▶ DIRECTIONS
Extract exactly those lines that lie between the start of the material and the line with "u1, u2 = at(575, 258), at(600, 338);", including both boundary lines and no others.

====== SOURCE DATA ======

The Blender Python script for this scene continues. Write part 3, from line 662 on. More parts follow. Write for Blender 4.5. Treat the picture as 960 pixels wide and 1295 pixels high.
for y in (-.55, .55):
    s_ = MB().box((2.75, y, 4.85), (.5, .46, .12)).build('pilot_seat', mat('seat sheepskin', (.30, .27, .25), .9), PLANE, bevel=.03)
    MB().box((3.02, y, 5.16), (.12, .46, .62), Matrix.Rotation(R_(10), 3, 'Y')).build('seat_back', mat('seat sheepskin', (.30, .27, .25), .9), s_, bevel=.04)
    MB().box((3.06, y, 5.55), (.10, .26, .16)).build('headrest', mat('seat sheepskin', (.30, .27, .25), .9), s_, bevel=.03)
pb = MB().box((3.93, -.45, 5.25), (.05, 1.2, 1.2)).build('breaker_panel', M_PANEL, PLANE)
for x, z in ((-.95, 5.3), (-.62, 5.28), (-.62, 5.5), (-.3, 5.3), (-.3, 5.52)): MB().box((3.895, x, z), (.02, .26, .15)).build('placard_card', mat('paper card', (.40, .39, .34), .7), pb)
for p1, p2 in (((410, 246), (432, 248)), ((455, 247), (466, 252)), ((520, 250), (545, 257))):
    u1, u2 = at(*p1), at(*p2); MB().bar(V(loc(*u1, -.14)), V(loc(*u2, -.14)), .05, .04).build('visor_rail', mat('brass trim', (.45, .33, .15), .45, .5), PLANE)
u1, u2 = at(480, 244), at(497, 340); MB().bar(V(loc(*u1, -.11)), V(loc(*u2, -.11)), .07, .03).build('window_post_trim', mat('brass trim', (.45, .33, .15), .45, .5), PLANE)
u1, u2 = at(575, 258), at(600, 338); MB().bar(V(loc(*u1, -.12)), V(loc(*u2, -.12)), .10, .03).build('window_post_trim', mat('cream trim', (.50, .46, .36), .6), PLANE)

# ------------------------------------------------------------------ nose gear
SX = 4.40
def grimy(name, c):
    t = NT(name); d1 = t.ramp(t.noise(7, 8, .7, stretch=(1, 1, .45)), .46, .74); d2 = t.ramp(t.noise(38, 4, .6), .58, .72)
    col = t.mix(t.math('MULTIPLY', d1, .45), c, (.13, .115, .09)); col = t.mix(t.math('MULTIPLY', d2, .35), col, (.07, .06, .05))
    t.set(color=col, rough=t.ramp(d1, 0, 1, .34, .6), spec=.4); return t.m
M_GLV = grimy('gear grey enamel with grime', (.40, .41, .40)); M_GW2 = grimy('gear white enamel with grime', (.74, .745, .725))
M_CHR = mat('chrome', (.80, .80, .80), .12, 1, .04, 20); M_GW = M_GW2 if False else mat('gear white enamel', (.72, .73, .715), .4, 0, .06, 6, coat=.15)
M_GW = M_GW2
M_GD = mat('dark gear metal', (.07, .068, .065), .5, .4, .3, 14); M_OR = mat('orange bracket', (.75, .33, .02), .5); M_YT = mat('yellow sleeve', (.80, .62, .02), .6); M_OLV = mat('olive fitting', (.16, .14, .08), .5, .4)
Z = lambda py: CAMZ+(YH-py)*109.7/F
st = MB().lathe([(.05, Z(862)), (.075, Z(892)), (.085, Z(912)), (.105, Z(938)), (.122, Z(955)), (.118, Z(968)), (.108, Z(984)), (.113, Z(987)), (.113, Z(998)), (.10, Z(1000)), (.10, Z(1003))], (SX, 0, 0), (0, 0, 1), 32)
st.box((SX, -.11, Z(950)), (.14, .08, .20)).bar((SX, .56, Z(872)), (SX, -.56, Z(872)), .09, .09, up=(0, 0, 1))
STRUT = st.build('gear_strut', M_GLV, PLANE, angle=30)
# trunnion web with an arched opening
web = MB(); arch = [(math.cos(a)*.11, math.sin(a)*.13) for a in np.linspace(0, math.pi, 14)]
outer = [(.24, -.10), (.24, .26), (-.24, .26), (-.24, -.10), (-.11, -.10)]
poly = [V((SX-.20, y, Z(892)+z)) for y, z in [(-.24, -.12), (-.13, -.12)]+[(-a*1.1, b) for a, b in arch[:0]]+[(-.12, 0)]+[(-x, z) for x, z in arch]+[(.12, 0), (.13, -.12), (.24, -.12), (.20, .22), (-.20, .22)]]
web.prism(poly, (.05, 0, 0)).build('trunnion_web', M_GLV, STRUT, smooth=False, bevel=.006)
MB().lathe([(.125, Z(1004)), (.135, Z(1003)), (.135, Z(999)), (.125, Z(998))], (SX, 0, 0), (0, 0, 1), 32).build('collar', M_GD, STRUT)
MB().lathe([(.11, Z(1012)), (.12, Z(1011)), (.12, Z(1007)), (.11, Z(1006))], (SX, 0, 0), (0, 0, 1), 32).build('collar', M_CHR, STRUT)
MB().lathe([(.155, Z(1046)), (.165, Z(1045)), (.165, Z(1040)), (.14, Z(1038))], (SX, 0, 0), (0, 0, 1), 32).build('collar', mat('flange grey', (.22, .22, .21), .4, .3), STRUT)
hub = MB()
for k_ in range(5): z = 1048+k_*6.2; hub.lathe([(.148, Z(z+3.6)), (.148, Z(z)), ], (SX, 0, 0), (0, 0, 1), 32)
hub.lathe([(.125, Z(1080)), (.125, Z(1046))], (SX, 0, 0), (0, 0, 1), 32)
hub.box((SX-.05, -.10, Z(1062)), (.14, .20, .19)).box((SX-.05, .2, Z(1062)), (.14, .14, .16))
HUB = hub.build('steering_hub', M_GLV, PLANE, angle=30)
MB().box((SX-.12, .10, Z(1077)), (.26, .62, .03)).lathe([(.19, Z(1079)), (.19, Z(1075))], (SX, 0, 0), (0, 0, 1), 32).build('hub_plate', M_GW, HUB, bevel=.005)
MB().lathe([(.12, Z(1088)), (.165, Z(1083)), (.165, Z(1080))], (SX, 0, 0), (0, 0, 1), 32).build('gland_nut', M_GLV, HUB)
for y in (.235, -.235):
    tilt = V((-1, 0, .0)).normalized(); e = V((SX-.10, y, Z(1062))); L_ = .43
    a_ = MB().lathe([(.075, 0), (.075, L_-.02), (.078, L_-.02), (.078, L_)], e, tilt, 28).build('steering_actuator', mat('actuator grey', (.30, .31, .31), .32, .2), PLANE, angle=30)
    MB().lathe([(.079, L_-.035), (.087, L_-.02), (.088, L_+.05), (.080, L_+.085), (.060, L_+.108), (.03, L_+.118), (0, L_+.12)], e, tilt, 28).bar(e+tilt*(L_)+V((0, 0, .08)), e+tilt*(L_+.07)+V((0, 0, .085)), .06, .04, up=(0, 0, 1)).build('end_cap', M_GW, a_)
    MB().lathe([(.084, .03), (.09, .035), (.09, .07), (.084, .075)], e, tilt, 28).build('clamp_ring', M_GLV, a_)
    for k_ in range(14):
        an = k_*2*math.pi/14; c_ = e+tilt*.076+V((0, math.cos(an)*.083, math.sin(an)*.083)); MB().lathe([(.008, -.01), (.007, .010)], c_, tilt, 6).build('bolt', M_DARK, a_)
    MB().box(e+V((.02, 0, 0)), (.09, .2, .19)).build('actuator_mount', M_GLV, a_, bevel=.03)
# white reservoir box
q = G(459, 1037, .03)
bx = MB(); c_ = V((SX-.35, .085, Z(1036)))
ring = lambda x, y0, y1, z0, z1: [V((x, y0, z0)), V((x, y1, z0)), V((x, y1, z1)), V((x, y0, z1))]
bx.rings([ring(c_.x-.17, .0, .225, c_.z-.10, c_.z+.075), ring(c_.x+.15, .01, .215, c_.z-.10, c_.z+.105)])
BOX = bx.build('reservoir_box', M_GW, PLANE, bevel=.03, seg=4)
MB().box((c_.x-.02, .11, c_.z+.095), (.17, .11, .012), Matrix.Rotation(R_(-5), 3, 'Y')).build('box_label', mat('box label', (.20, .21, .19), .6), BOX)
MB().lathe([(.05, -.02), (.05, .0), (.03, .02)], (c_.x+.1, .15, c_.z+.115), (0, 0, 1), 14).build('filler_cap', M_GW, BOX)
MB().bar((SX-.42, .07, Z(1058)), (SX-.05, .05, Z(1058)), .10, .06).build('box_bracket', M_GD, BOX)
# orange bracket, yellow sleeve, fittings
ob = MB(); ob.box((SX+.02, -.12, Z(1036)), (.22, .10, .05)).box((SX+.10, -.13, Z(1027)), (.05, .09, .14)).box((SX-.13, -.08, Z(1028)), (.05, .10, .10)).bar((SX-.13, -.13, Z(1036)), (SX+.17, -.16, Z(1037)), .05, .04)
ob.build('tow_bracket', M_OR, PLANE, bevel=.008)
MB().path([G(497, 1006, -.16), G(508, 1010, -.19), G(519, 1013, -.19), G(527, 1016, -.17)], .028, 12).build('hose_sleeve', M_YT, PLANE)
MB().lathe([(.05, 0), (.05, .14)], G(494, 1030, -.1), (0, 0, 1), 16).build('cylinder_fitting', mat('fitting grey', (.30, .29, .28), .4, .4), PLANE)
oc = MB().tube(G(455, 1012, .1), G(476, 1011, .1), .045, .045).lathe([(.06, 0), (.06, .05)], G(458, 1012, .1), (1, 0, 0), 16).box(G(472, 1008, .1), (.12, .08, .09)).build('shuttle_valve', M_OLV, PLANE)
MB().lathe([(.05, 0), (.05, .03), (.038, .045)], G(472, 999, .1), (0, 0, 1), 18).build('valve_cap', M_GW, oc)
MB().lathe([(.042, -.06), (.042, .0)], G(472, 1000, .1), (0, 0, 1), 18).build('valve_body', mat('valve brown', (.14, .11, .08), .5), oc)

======

▶ WRITTEN RESPONSE
The Blender Python script for this scene continues. Write part 3, from line 662 on. More parts follow. Write for Blender 4.5. Treat the picture as 960 pixels wide and 1295 pixels high.
for y in (-.55, .55):
    s_ = MB().box((2.75, y, 4.85), (.5, .46, .12)).build('pilot_seat', mat('seat sheepskin', (.30, .27, .25), .9), PLANE, bevel=.03)
    MB().box((3.02, y, 5.16), (.12, .46, .62), Matrix.Rotation(R_(10), 3, 'Y')).build('seat_back', mat('seat sheepskin', (.30, .27, .25), .9), s_, bevel=.04)
    MB().box((3.06, y, 5.55), (.10, .26, .16)).build('headrest', mat('seat sheepskin', (.30, .27, .25), .9), s_, bevel=.03)
pb = MB().box((3.93, -.45, 5.25), (.05, 1.2, 1.2)).build('breaker_panel', M_PANEL, PLANE)
for x, z in ((-.95, 5.3), (-.62, 5.28), (-.62, 5.5), (-.3, 5.3), (-.3, 5.52)): MB().box((3.895, x, z), (.02, .26, .15)).build('placard_card', mat('paper card', (.40, .39, .34), .7), pb)
for p1, p2 in (((410, 246), (432, 248)), ((455, 247), (466, 252)), ((520, 250), (545, 257))):
    u1, u2 = at(*p1), at(*p2); MB().bar(V(loc(*u1, -.14)), V(loc(*u2, -.14)), .05, .04).build('visor_rail', mat('brass trim', (.45, .33, .15), .45, .5), PLANE)
u1, u2 = at(480, 244), at(497, 340); MB().bar(V(loc(*u1, -.11)), V(loc(*u2, -.11)), .07, .03).build('window_post_trim', mat('brass trim', (.45, .33, .15), .45, .5), PLANE)
u1, u2 = at(575, 258), at(600, 338); MB().bar(V(loc(*u1, -.12)), V(loc(*u2, -.12)), .10, .03).build('window_post_trim', mat('cream trim', (.50, .46, .36), .6), PLANE)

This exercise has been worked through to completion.